Now you're probably wondering what it is that we're growing in our raised beds, since I've most likely bored you with all those facts about them and why they're so gosh darn great. Here's a quick list:
-4 types of tomato (big beef, roma, grape, yellow pear)
-2 types of pepper (Carnival bell, jalapeno)
-purplehull peas (http://www.purplehull.com/growingpeas.htm)
-3 types of onions (green onion, leeks, sweet onion)
-garlic (http://www.youtube.com/watch?v=MYfcb3LAoX4)
-herbs (oregano, dill, sweet basil, lemon balm, mint, flat-leaf parsley, chives)
-blueberries (which won't produce until next year)
-4 types of "lettuce" (cabbage, mixed greens, Swiss chard, arugula)
-potatoes (something Michael always grew; this is my first time)

Everything in our garden is growing, some faster than others. The potatoes are the most impressive with their bushy greens atop the dark soil. I've already used herbs to cook with and can't wait to harvest the garlic. Like an Italian chef, I use it in almost all of my cooking. It feels amazing to know that what we have put into the ground is growing successfully. Just like when we were kids...

Growing this garden isn't just about tradition, though. Here are some perks of having your own garden:
-homegrown just tastes better
-you know what chemicals are or aren't being put into your produce
-you can share surplus with friends, family, and neighbors
-it's a learning experience (you know..."more wrinkles in the brain"...)
-it saves energy (gas/exhaust from produce trucks, refrigeration during transport/while in-store)
-plants are good for the air you breathe (in with the CO2 and out with the O2)
-it saves money (duh)

We can't wait to share our garden with everyone. Sorry I don't have photos of it to post yet, but I should soon. Stop by and see it in person!

"Cultivators of our earth are the most valuable citizens." --Thomas Jefferson

02 January 2009

It's the Final Countdown--of 2008

Here are a few of my favorite moments from 2008.

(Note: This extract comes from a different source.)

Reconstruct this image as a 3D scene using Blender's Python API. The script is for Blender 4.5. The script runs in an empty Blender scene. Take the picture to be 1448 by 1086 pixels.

1. Marrying my best friend, Michael, on 31 May in Athens, GA. It's hard to believe we dated over 6 years before tying the knot. We love the married life.

2. Moving into our new home in late fall.

3. The birth of our niece, Mariella, in October. We are also proud of our nephews, Jay and Matthew.

4. The birth of Robert and Sandra's baby girl, Maelee, 2 weeks before our wedding.

5. Kajal and Malay's engagement ceremony in North Carolina during the summer. Ahhh, the Patels!

6. Macy and Paddy's fall wedding, complete with a live band and a dance floor.

7. Getting the phone call from Kennedy Elementary, telling me I was going to be part of the 3rd grade team.

8. My brother, Erik, graduating from UGA with a degree in Landscape Architecture.

9. The birth of Llewelyn and Brad's baby boy right before Christmas, Bryce. What a special Christmas present!

10. Celebrating holidays, birthdays, and special occasions as a married couple with our families and friends.

11. Going on a camping trip for my bachelorette party with my girlfriends! I loved taking the non-traditional route for such an occasion. Some of the gals had never been camping before, some got to see Cumberland Island for the first time. It was a fantastic trip.

12. My and Michael's honeymoon to the British Virgin Islands. It was our first time going out of the country. We enjoyed our time in the Caribbean.

13. Petting a manatee!!! This was the most memorable encounter with nature I have ever experienced.


2008 also brought sad memories or moments we'd like to forget...

1. Several of our loved ones lost their jobs.

2. Janaki moved away.

3. Michael's grandmother fell and broke her hip.

4. The cost and shortage of gas, for a while, created a fear in everybody.

5. THE DROUGHT...and it contintues...


There were far more positive than negative memories in 2008. I'm so grateful for all of our blessings and the happiness in our lives! Maybe 2009 will bring better things for those of us who have seen hard times or bad experiences. I can't wait to find out.